Baudelaire’s Heirs
Musings Culture Literature

Baudelaire’s Heirs

William Lombardo
William Lombardo

            For gauging the mood of an era, art generally precedes theory. The theory of the twentieth century oftentimes systematized—gave causes for—the mood described by the nineteenth century’s artists. For our part, we are living through a continuation, or better an intensification, of the nineteenth century’s spiritual problems. In my last essay, I sketched a critique of liberal modernity currently developing on the right and tried to explain how various causes coalesce into a pervasive, unarticulated malaise or dissatisfaction. But sometimes it’s analytically useful to break down this malaise and to magnify its strands. There are many things that feed our present discontentment, and we benefit from articulating its components–even if we never experience them in isolation. I want to isolate one strand in particular—spleen, described by Charles Baudelaire a century and a half ago—for this reason. 

            In Les Fleurs du Mal, Baudelaire contrasts spleen and the ideal. The ideal—something like beauty—gives life its meaning and can revivify a dead world. Spleen, on the other hand, is an anchor that drags us on our ascent to the ideal. And it is clear Baudelaire thinks spleen predominates. The word appears throughout the collection, but Baudelaire entitles a quartet of poems—distinguished only by their numerals—“Spleen.” We can better isolate this strand of modern malaise by glancing at these poems.
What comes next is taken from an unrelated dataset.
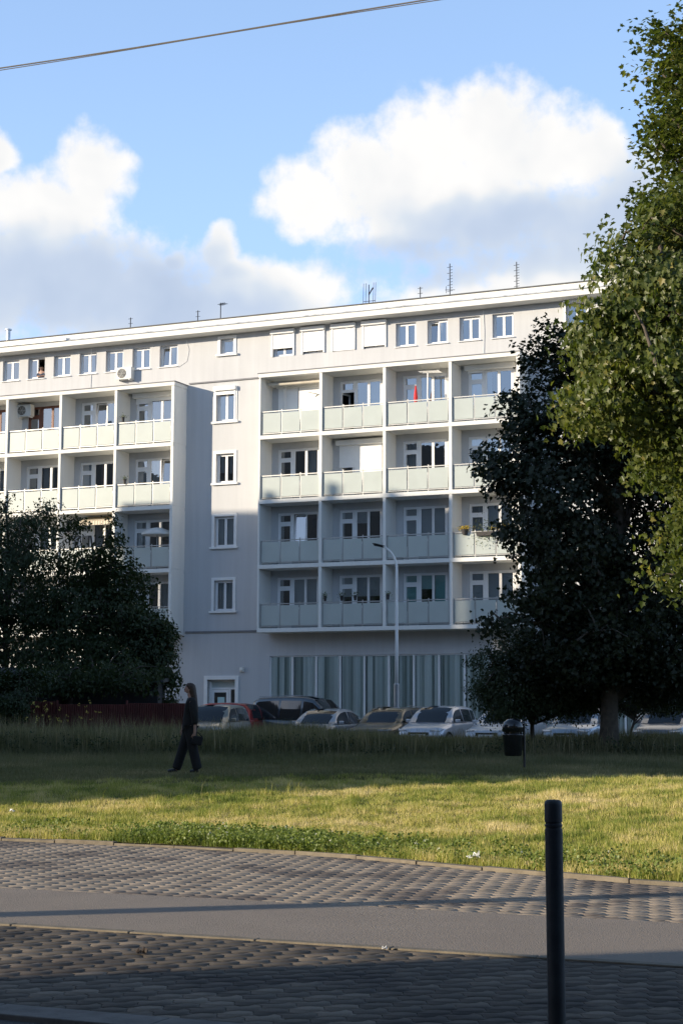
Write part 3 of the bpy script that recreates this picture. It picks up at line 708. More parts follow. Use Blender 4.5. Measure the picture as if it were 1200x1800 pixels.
for s, h, kd in ((-12.26, 1.15, 'cross'), (-8.65, 1.15, 'cross'), (-7.46, 1.4, 'yagi'), (-.05, 1.5, 'fork'), (2.39, 1.15, 'cross'), (3.77, 2.05, 'ladder'), (6.8, 1.8, 'ladder')): antenna(s, 3, zr, h, kd)
q = MB(); q.tube([(3.55, 3, zr + .9), (4.0, 3, zr + .86)], .012, 4); q.tube([(3.6, 3, zr + .75), (3.6, 3, zr + 1.05)], .012, 4); q.build('antenna_arm', M['darksteel'], bl)
q = MB(); q.lathe([(.10, zr), (.10, zr + 1.15), (.16, zr + 1.16), (.16, zr + 1.22)], 12, (-19.16, 3)); q.build('vent_pipe', M['flash'], bl, smooth=False)
q = MB(); q.box(10.0, 10.7, 3, 3.6, zr, zr + .75); q.box(9.95, 10.75, 2.95, 3.65, zr + .75, zr + .83); q.build('chimney', M['cage'], bl)
# awnings
def awning_roll(s0, s1, d, z, m_, parent=bl):
    q = MB(); q.tube([(s0, d, z), (s1, d, z)], .085, 14); ob = q.build('rolled_awning', m_, parent, smooth=False)
    q = MB()
    for s in (s0 + .05, s1 - .05): q.box(s - .03, s + .03, d, BD - .001, z - .05, z + .05)
    q.build('awning_bracket', M['white'], ob); return ob
M['canvas'] = mat('beige_canvas', (.60, .55, .46), .9)
awning_roll(-3.75, -1.2, .62, Z(15.98), M['canvas'])
# striped awning in the left cage
def stripe2():
    m, T, b = mat_new('striped_canvas'); tc = T.n('ShaderNodeTexCoord'); s = T.n('ShaderNodeSeparateXYZ'); T.l(tc.outputs['Object'], s.inputs[0])
    v = T.m('FRACT', T.m('MULTIPLY', s.outputs[0], 7.0)); T.l(T.mix(T.m('GREATER_THAN', v, .55), (.66, .60, .48, 1), (.42, .36, .28, 1)), b.inputs['Base Color']); b.inputs['Roughness'].default_value = .9; return m
M['stripe'] = stripe2()
q = MB(); sa = bay_s('L', 1) + .9; q.quad((sa, BD - .05, Z(10.65)), (sa + 1.9, BD - .05, Z(10.65)), (sa + 1.9, .35, Z(10.35)), (sa, .35, Z(10.35))); q.quad((sa, .35, Z(10.35)), (sa + 1.9, .35, Z(10.35)), (sa + 1.9, .34, Z(10.17)), (sa, .34, Z(10.17)))
q.build('striped_awning', M['stripe'], bl, solid=.01)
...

            It is clear that, for Baudelaire, spleen is a more active force than his other main mood, ennui, which is something like strong, persistent apathy. Spleen is more sinister, leading to a depressed self-alienation. Where once we were “living material” (matière vivante), our bodies and our spirit have now separated. A body is nothing but “granite,” a “skeleton,” a “corpse” that we observe from without. It is surrounded but not unified with the spirit, which Baudelaire calls a “vague terror” (vague épouvante), “unknown to an indifferent world” (ignoré du monde insoucieux). More than loneliness, it is a terror that we will live invisible to all others and that, when the time comes, we’ll have nobody to call on—the terror of a meaningless life.

            Of course, that a person is lonely need not drive them into despair. They might, of course, be sustained by the hope of escaping their isolation, of forging some lasting, fulfilling connection that gives meaning to their past lonesomeness as some necessary part of their life’s narrative. Spleen, however, denies them this hope. Playing with the image of hope “taking flight,” Baudelaire calls hope a “bat,” that, captured, “flaps against the walls and bangs its head on the ceiling” (battant les murs . . . et se cognant la tête á des plafonds). Hope thus cannot alleviate this terror. Spleen ensnares hope, which, starving, eventually dies.

            Nor does Baudelaire ultimately think that distractions will solve the problem. The quartet’s third piece describes, of all people, a prince, whose spleen is unassuaged even by his limitless royal luxuries. He scoffs at his jester and his courtiers, his constant royal entertainment; his royal bed “transforms into a tomb” (se transforme en tombeau). He cannot even feel pride in his rule, which might as well be that of an impotent old man over a “rainy nation” (pays pluvieux). If this is the fate of a prince, then what can the faceless urban multitude do? As Walter Benjamin reminds us, they lurk just beneath the surface of Baudelaire’s text. To what can they turn to help themselves? Powerless, poor, and isolated, they must experience, we think, something incomparably worse.

            These lines should immediately call to mind what we loosely categorize today as “deaths of despair” that are driving the decline in American life expectancy. Mostly suicides among young, single men, these deaths arise out of a hopeless isolation exacerbated by a trio of distractions: opioids, pornography, and screen time. They belie the notion that rising standards of living correspond to rising levels of satisfaction. Given the commodities at our disposal, we are today afforded distractions more akin those of Baudelaire’s prince than of the urban rabble. That we have not assuaged our spleen shows that this is a crisis of something far more fundamental and far more difficult to correct.